NVIDIA GeForce FX / 6 / 7 Series GPUs Get Notable Open-Source Driver Improvement In 2022

With the latest Mesa code, the NV30/NV40 open-source Gallium3D driver is now making use of the NIR-to-TGSI path by default. This allows making use of the NIR intermediate representation through more of the internal driver handling before going back to the TGSI IR that is then used by the shader compiler -- a step short of adapting rewriting the driver to use NIR itself.
The GeForce 5/FX through GeForce 7 series are affected by this NIR-to-TGSI change in the Nouveau NV30 driver code.
Utilizing NIR allows for benefiting from more of the common optimizations shared among the newer graphics drivers and all-around is much better optimized and suited these days than TGSI as the original Gallium3D IR. It was last year Radeon's R300 driver added NIR-to-TGSI too.
Both last year's R300 NIR-to-TGSI work as well as this NV30 driver activity was handled by longtime Mesa developer Emma Anholt. The modern Mesa GPU drivers all go for NIR and with more of these vintage, seldom-maintained drivers moving to NIR-to-TGSI, it may allow for more code clean-ups and improvements to the code-base moving forward.
NVIDIA's Nalu promotional material from back in the GeForce 6 days.

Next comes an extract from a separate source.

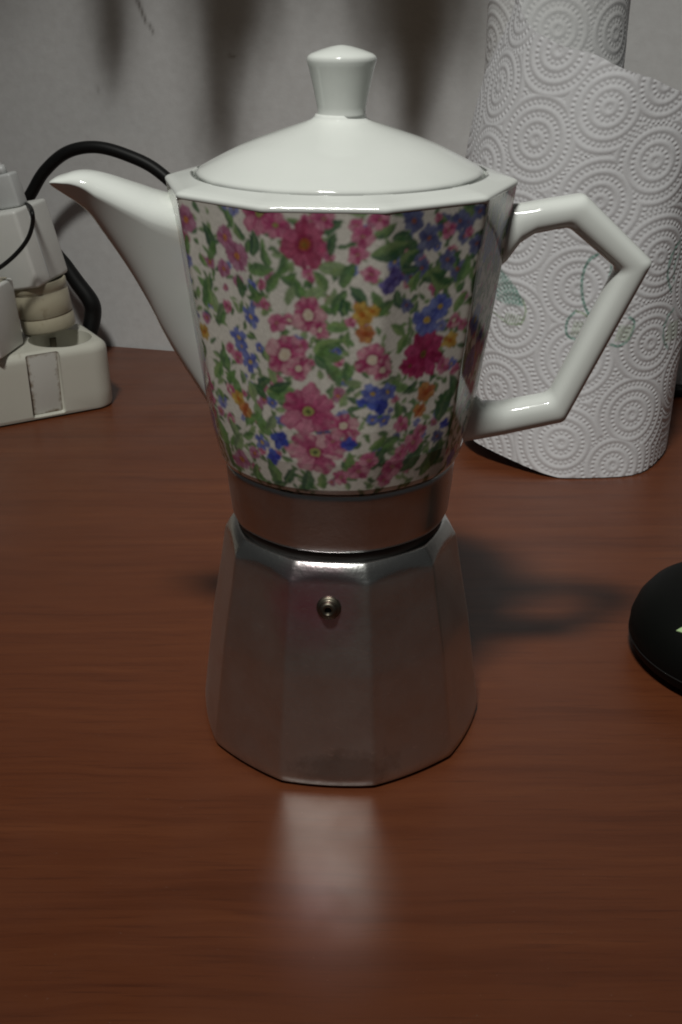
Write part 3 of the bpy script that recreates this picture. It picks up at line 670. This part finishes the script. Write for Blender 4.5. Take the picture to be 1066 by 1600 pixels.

With the change to use NIR-to-TGSI by default, there still is a debug option for using just TGSI if wanting to compare the performance or bisect regressions. When testing with Shader-DB, using NIR-to-TGSI led to around 13% less instructions needing to be generated for NV30 GPUs and around a 12% savings for NV30. GPR register use in affected shader programs were also around 25% less with using NIR-to-TGSI. A very nice win and incremental improvement for this older Nouveau driver code.